Two other deaths are woven into An Encounter with Simone Weil—strands of autobiography that come from the filmmaker, whose father took his own life when she was 17 and whose brother struggles with mental illness throughout the film. "Attention is the rarest and purest form of generosity," Weil wrote—a line of text that sets the film in motion. Could attention have saved her father from killing himself? Could attention save her brother? I'm friends with a relative of the filmmaker, which partially explains my weeping, but anyone who's been at a loss to help someone in the midst of an internal struggle will know the feeling. Moreover, Haslett doesn't confine herself to the family story. She touches on all kinds of suffering, and her meditations on Weil's teachings—through interviews with scholars and members of Weil's own family—don't lead to any pat conclusions.
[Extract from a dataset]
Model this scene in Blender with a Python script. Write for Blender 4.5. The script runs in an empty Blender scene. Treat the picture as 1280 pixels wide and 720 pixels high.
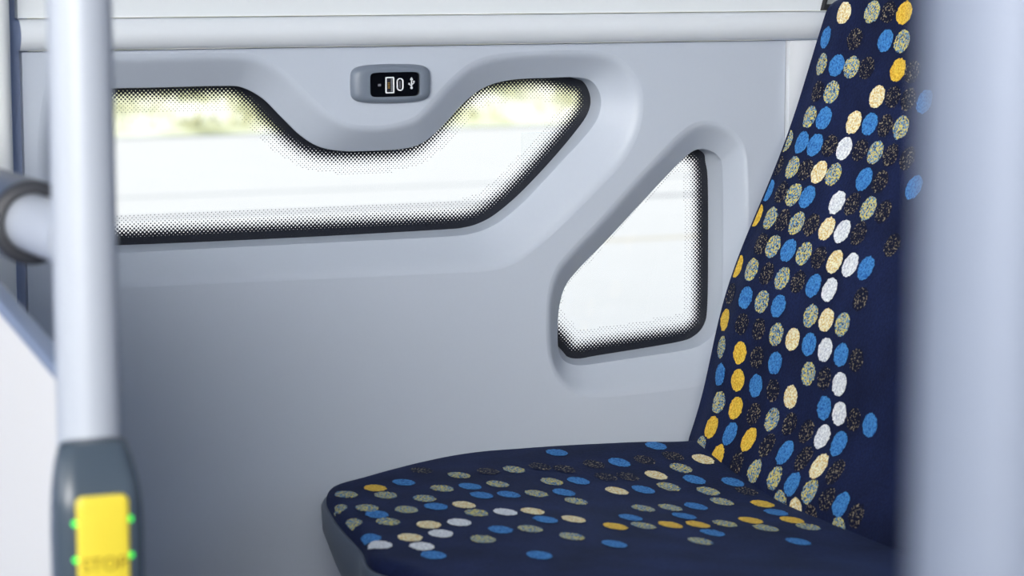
import bpy, bmesh, math, random
import numpy as np
from mathutils import Vector, Matrix
from mathutils.geometry import tessellate_polygon
random.seed(7); rng = np.random.default_rng(7)
scene = bpy.context.scene
col = scene.collection

# ------------------------------------------------------------------ camera
FPX = 3058.0
PITCH = math.atan(413/3058); YAW = math.atan(3058/(7160*math.cos(PITCH)))
D0, Z0 = 2.4, 0.625
cp, sp = math.cos(PITCH), math.sin(PITCH); cy, sy = math.cos(YAW), math.sin(YAW)
CF = Vector((sy*cp, cy*cp, -sp)); CR = Vector((cy, -sy, 0)); CU = Vector((sy*sp, cy*sp, cp))
CL = Vector((0, 0, Z0)) - CF*D0
K = D0/2.7
def ray(px, py): return CF + CR*((px-640)/FPX) + CU*((360-py)/FPX)
def on(px, py, ax, val):
    d = ray(px, py); return CL + d*((val-CL[ax])/d[ax])
def at(px, py, dep): return CL + ray(px, py)*dep
def pix(p):
    v = Vector(p)-CL; z = v.dot(CF); return 640+FPX*v.dot(CR)/z, 360-FPX*v.dot(CU)/z
cam_d = bpy.data.cameras.new('camera'); cam = bpy.data.objects.new('camera', cam_d); col.objects.link(cam)
cam.matrix_world = Matrix(((CR.x, CU.x, -CF.x, CL.x), (CR.y, CU.y, -CF.y, CL.y), (CR.z, CU.z, -CF.z, CL.z), (0, 0, 0, 1)))
cam_d.sensor_width = 36; cam_d.lens = 36*FPX/1280; cam_d.clip_start = .05; cam_d.clip_end = 300
cam_d.dof.use_dof = True; cam_d.dof.focus_distance = D0*1.015; cam_d.dof.aperture_fstop = 8
scene.camera = cam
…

At one point, Haslett is so frustrated by the dead ends (and by Weil's ultimate turn toward Christianity, which Haslett sees as a betrayal) that she convinces a friend whose been studying Weil to act out the role of Weil so that Haslett can confront her. The film is an inventive and heartrending portrait of a young woman today grappling with the provocative ideas of a woman who's been dead nearly a century. It's soaked in sadness and the transports of sympathy.

It's also a nice antidote to all that Ayn Rand crap floating out there in popular culture and politics right now, and a useful introduction to Weil. An Encounter with Simone Weil plays at Northwest Film Forum tonight through Thursday night (at 7:00 pm and 9:00 pm). I'll be at the Thursday screenings to introduce it.